Problem to solve ->
Nothing after the line with "from mathutils import Vector, Matrix" belongs in the copy; extract the lines below from the top through that line, pictures left out.
◆ ◆ ◆ ◆
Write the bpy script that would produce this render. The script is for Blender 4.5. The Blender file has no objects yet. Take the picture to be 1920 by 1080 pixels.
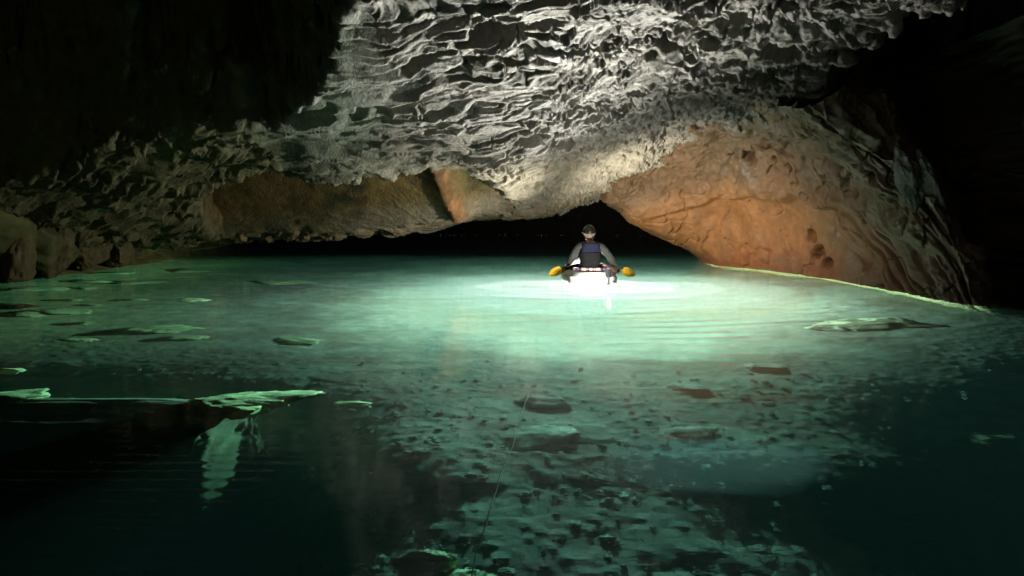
import bpy, bmesh, math, random
import numpy as np
from mathutils import Vector, Matrix

random.seed(7)
RNG = np.random.default_rng(11)
S = bpy.context.scene
COL = S.collection

# ------------------------------------------------------------------ camera
F = 1397.0                      # focal length in pixels of a 1920 wide frame
PITCH = math.radians(5.97)
CAM_Z = 1.2
cam_d = bpy.data.cameras.new('camera')
cam_d.sensor_width = 36.0
cam_d.lens = 36.0 * F / 1920.0
cam_d.clip_start = 0.05
cam_d.clip_end = 300.0
cam = bpy.data.objects.new('camera', cam_d)
cam.location = (0, 0, CAM_Z)
cam.rotation_euler = (math.radians(90) - PITCH, 0, 0)
COL.objects.link(cam)
S.camera = cam

# ------------------------------------------------------------------ world: no daylight reaches this cave
W = bpy.data.worlds.new('World')
S.world = W
W.use_nodes = True
bg = W.node_tree.nodes['Background']
bg.inputs[0].default_value = (0, 0, 0, 1)
bg.inputs[1].default_value = 0.0

S.view_settings.view_transform = 'Standard'
S.view_settings.look = 'None'
S.view_settings.exposure = 0.0
S.view_settings.gamma = 1.0
S.view_settings.use_curve_mapping = False
S.render.engine = 'CYCLES'
cy = S.cycles
cy.use_denoising = True
try:
    cy.denoiser = 'OPENIMAGEDENOISE'
    cy.denoising_input_passes = 'RGB_ALBEDO_NORMAL'
except Exception:
    pass
cy.max_bounces = 8
cy.diffuse_bounces = 2
cy.glossy_bounces = 4
cy.transmission_bounces = 8
cy.volume_bounces = 0
cy.caustics_reflective = False
cy.caustics_refractive = False
cy.sample_clamp_indirect = 1.5
cy.sample_clamp_direct = 0
cy.blur_glossy = 0.0


# ------------------------------------------------------------------ pixel helpers (photo pixel -> point in the cave)
CP, SP = math.cos(PITCH), math.sin(PITCH)


def ray(px, py):
    u, v = (px - 960.0) / F, (540.0 - py) / F
    return u, CP + v * SP, -SP + v * CP


def at(px, py, Y):
    a, b, c = ray(px, py)
    t = Y / b
    return (a * t, Y, CAM_Z + c * t)


def on(px, py, z=0.0):
    a, b, c = ray(px, py)
    t = (z - CAM_Z) / c
    return (a * t, b * t, z)


def under(px, py, z):
    """the point at depth z that pixel shows through flat water"""
    a, b, c = ray(px, py)
    t = -CAM_Z / c
    x, y = a * t, b * t
    h = math.hypot(a, b)
    s = h / math.sqrt(h * h + c * c) / 1.333
    k = -z * s / math.sqrt(1 - s * s) / h
    return (x + a * k, y + b * k, z)


# where the lamps are
BOAT = at(1106, 522, 12.75)
LAMP = at(1141, 519, 12.05)

# ------------------------------------------------------------------ lights
def lamp(kind, name, loc, power, col, radius, **kw):
    d = bpy.data.lights.new(name, kind)
    d.energy = power
    d.color = col
    d.shadow_soft_size = radius
    for k, v in kw.items():
        setattr(d, k, v)
    o = bpy.data.objects.new(name, d)
    o.location = loc
    COL.objects.link(o)
    return o


def aim(o, target):
    v = Vector(target) - o.location
    o.rotation_euler = v.to_track_quat('-Z', 'Y').to_euler()


# added bare spot, unseen past the paddler: rakes the roof for relief
L_CEIL = lamp('SPOT', 'roof_fill_spot', (BOAT[0] + .02, BOAT[1] + 1.15, 0.46), 1500, (1, .97, .91), 0.03,
              spot_size=math.radians(116), spot_blend=1.0)
aim(L_CEIL, (-0.3, 8.6, 1.5))
L_ROOF = lamp('SPOT', 'stern_lamp_beam', (LAMP[0], LAMP[1] - .03,  .24), 1450, (1, .97, .91), 0.02,
              spot_size=math.radians(104), spot_blend=1.0)
aim(L_ROOF, (0.1, 7.2, 3.2))
# added bare spots, unseen: one for the right wall, one for the left
L_WALL = lamp('SPOT', 'wall_fill_spot', (BOAT[0] + 0.10, BOAT[1] + 1.00, 0.52), 380, (1, .92, .78), 0.03,
              spot_size=math.radians(144), spot_blend=1.0)
aim(L_WALL, (4.3, 15.6, 1.8))
L_LEFT = lamp('SPOT', 'left_fill_spot', (BOAT[0] - .02, BOAT[1] + 1.10, 0.55), 420, (1, .94, .8), 0.03,
             spot_size=math.radians(128), spot_blend=1.0)
aim(L_LEFT, (-6, 14.0, 1.7))
L_GLOW = lamp('POINT', 'lip_fill_point', (BOAT[0], BOAT[1] + 1.15, 0.38), 70, (1, .94, .82), 0.03)  # added bare point that evens out the light on the lip
# added fill disk aimed at the raft, then the stern lamp's submerged light
L_RAFT = lamp('AREA', 'raft_fill_disk', (LAMP[0] - .2, LAMP[1] - .25, .13), 20, (1, .97, .9), 0, shape='DISK', size=.07)
aim(L_RAFT, (BOAT[0], BOAT[1], .30))
L_SUB = lamp('POINT', 'dive_lamp_light', (LAMP[0] - 0.25, LAMP[1], -0.09), 34000, (1, .95, .86), 0.03)

# ------------------------------------------------------------------ numpy noise
def _hash(ix, iy, iz, seed):
    h = (ix.astype(np.uint32) * np.uint32(374761393) + iy.astype(np.uint32) * np.uint32(668265263)
         + iz.astype(np.uint32) * np.uint32(2147483647 - 1013904223) + np.uint32(seed * 7919 + 17))
    h = (h ^ (h >> np.uint32(13))) * np.uint32(1274126177)
    h = (h ^ (h >> np.uint32(15))) * np.uint32(2246822519)
    return h ^ (h >> np.uint32(16))


_G = RNG.normal(size=(256, 3))
_G = (_G / np.linalg.norm(_G, axis=1)[:, None]).astype(np.float32)


def perlin(P, seed=0):
    P = np.asarray(P, dtype=np.float32)
    i = np.floor(P).astype(np.int64)
    f = P - i
    u = f * f * f * (f * (f * 6 - 15) + 10)
    out = 0
    for dx in (0, 1):
        wx = u[:, 0] if dx else 1 - u[:, 0]
        for dy in (0, 1):
            wy = u[:, 1] if dy else 1 - u[:, 1]
            for dz in (0, 1):
                wz = u[:, 2] if dz else 1 - u[:, 2]
                g = _G[_hash(i[:, 0] + dx, i[:, 1] + dy, i[:, 2] + dz, seed) & np.uint32(255)]
                d = g[:, 0] * (f[:, 0] - dx) + g[:, 1] * (f[:, 1] - dy) + g[:, 2] * (f[:, 2] - dz)
                out = out + wx * wy * wz * d
    return out * 1.5


def fbm(P, octaves=4, seed=0, gain=.5, lac=2.03, ridged=False):
    out, amp, tot = 0, 1.0, 0
    Q = np.asarray(P, dtype=np.float32)
    for k in range(octaves):
        n = perlin(Q, seed + k)
        if ridged:
            n = 1 - 2 * np.abs(n)
        out = out + amp * n
        tot += amp
        amp *= gain
        Q = Q * lac + 11.7
    return out / tot


def worley(x, y, seed=0, jit=.95):
    """F1, F2 and a per-cell random number, 2-D"""
    ix, iy = np.floor(x).astype(np.int64), np.floor(y).astype(np.int64)
    f1 = np.full(x.shape, 9.0, np.float32)
    f2 = f1.copy()
    cid = np.zeros(x.shape, np.float32)
    zz = np.zeros_like(ix)
    for dx in (-1, 0, 1):
        for dy in (-1, 0, 1):
            h = _hash(ix + dx, iy + dy, zz, seed)
            ox = (h & np.uint32(1023)).astype(np.float32) / 1023
            oy = ((h >> np.uint32(10)) & np.uint32(1023)).astype(np.float32) / 1023
            r = ((h >> np.uint32(20)) & np.uint32(1023)).astype(np.float32) / 1023
            px = ix + dx + .5 + (ox - .5) * jit - x
            py = iy + dy + .5 + (oy - .5) * jit - y
            d = np.sqrt(px * px + py * py).astype(np.float32)
            near = d < f1
            f2 = np.where(near, f1, np.minimum(f2, d))
            cid = np.where(near, r, cid)
            f1 = np.where(near, d, f1)
    return f1, f2, cid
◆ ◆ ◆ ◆
Response to the exercise ->
Write the bpy script that would produce this render. The script is for Blender 4.5. The Blender file has no objects yet. Take the picture to be 1920 by 1080 pixels.
import bpy, bmesh, math, random
import numpy as np
from mathutils import Vector, Matrix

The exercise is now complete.